Вопрос всей лирики Георгия Иванова – о степени ее соответствия христианской максиме «Свет во тьме светит». Ею вызван идеальный и глубинный порыв его поэзии, ее интертекстуальный сюжет, модифицированный отсутствием уверенности, что «тьма не объяла его». О чем можно судить и по финальному аккорду стихотворения «Облако свернулось клубком…»:

 
Имя моей вечной любви
Тает на февральском снегу.
 

Опять же: интимная тема Георгия Иванова ведома в «серебряном веке» не ему единственному. На свет, на лучи «оттуда» возлагают надежды и Блок, и Гумилев. Не потому ли и Георгий Иванов в своих ранних стихах так беспечно пудрился на манер Пьеро, что не забывал о Христе, об обещанном Им спасении для тех, кто «нищ духом»?

В любом случае – творить приходится «из пустоты». «О самом важном», по любимому выражению Зинаиды Гиппиус, «никто ничего не знает». «Да и что мы можем знать с нашей черепушкой?» – вопрошает какой-то поп у Розанова.

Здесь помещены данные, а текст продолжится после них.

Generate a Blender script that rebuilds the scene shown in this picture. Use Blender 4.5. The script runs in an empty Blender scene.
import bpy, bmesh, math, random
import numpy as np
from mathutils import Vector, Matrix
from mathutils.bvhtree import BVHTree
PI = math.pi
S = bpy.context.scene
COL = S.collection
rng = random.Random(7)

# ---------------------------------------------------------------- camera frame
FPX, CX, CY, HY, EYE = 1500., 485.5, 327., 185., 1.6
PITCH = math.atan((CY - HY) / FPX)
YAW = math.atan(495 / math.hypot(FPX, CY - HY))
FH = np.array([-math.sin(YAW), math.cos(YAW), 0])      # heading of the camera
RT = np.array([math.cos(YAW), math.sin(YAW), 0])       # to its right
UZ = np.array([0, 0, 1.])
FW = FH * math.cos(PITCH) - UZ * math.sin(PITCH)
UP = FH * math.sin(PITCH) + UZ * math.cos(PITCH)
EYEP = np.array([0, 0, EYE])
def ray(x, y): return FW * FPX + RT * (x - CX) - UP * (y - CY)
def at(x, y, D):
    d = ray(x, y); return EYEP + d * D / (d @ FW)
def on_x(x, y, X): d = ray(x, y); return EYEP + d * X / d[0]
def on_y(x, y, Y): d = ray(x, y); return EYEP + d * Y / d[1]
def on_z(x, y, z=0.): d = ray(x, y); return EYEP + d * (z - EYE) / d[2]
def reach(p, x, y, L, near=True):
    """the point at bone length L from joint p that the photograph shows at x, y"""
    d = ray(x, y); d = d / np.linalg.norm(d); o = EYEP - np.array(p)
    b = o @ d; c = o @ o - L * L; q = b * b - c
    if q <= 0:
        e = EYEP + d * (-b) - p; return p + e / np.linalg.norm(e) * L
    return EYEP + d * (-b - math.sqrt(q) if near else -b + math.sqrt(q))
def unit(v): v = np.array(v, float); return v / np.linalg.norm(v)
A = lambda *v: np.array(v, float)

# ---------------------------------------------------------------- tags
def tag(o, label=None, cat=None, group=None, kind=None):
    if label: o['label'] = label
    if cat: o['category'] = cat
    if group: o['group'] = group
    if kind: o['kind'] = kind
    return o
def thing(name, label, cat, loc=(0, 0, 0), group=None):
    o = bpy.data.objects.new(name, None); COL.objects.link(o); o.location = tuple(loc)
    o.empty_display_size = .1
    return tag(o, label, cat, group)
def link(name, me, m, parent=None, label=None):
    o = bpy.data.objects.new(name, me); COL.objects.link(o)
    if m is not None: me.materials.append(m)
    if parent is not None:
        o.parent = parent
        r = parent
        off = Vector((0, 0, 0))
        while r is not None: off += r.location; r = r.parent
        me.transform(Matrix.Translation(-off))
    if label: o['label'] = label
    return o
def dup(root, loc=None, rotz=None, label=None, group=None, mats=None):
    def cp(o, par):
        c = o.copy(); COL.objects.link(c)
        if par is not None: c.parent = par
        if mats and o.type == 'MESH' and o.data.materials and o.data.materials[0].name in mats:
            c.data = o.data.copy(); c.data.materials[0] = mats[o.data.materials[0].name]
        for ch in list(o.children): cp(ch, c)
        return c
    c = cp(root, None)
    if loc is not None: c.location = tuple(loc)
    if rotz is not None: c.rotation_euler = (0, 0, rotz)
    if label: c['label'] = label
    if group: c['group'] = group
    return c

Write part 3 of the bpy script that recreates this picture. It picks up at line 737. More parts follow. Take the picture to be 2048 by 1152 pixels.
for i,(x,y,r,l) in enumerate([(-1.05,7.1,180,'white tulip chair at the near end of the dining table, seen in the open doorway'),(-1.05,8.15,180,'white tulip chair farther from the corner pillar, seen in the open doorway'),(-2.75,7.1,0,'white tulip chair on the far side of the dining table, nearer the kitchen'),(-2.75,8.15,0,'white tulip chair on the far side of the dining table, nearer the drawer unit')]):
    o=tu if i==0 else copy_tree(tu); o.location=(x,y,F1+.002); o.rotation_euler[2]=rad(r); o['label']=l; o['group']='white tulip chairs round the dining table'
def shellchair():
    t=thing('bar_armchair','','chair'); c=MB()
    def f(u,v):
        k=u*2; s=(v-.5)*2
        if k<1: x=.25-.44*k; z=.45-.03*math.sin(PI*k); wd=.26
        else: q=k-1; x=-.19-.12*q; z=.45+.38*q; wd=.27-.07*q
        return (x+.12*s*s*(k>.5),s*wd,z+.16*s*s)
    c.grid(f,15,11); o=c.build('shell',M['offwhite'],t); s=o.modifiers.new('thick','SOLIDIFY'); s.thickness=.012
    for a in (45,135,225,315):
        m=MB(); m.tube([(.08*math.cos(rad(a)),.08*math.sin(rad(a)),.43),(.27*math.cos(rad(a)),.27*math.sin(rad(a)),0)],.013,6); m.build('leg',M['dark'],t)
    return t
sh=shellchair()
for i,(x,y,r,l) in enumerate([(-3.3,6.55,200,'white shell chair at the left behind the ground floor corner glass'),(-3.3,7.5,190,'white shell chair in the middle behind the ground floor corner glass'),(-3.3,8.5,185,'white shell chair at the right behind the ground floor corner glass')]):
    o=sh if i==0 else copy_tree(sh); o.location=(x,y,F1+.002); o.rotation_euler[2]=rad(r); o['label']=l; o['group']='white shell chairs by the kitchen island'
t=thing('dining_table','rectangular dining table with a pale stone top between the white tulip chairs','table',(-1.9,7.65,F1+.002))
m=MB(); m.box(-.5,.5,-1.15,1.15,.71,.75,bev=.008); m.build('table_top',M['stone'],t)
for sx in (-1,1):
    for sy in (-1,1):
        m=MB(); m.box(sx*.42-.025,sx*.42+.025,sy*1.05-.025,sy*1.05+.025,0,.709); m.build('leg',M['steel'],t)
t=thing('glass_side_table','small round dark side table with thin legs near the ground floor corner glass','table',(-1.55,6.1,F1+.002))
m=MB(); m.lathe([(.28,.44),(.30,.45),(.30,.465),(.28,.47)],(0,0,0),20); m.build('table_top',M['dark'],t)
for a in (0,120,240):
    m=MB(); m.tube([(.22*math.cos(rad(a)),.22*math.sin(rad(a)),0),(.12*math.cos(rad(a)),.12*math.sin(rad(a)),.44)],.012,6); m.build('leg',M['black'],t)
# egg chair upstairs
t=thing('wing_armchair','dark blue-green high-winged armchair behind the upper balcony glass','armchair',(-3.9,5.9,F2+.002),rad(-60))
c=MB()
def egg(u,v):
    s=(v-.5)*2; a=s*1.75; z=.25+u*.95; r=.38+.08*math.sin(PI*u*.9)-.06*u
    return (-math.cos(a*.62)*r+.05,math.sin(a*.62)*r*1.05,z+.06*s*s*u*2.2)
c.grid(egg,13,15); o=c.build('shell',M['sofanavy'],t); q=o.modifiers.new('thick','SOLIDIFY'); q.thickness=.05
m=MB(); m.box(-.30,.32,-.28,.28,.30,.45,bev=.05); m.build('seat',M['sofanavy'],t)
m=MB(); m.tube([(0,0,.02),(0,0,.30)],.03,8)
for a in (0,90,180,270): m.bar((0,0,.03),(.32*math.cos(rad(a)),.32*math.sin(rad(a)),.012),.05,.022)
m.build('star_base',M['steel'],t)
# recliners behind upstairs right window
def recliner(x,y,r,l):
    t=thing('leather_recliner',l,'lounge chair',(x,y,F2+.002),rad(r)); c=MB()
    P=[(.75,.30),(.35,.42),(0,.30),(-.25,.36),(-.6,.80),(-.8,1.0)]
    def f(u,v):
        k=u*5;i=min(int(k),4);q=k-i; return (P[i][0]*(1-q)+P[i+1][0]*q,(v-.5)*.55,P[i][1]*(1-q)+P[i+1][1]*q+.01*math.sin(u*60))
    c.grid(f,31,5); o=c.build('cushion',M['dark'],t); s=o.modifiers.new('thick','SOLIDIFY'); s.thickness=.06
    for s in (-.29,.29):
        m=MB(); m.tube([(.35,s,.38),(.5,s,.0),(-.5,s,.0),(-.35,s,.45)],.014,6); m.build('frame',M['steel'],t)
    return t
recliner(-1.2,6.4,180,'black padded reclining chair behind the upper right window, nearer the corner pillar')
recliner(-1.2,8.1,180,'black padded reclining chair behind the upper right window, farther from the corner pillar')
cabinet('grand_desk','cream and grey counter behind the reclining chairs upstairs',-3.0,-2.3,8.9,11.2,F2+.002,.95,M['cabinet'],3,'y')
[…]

Валерий Брюсов, высокомерно заявивший: «Я действительности нашей не вижу!» – уловил едва ли не главное содержание этой действительности, мертвую точку исторического движения, паузу, которой мнилась русская жизнь николаевского царствования его избранным современникам.

Георгий Иванов предпочел быть разборчивым соглядатаем экстатических попыток старших современников и учителей – обнаружить невидимое. Усилия вели к одному – вполне разделенному самим поэтом – убеждению: все вокруг не то, не то и не то. Этот очень хороший и очень ценимый православной традицией апофатический способ обнаружения бытия Божия (ничто видимое и мыслимое не дает о Нем адекватного понятия) служил одновременно и по аналогии нетленным свидетельством о бытии России, которую, как всем хорошо известно из Тютчева, умом не понять. Исчезновение из поля зрения художников «серебряного века» русской действительности было для них чудесным намеком на ее идеальное бытие, где бы оно ни прозревалось – в прошлом или в будущем.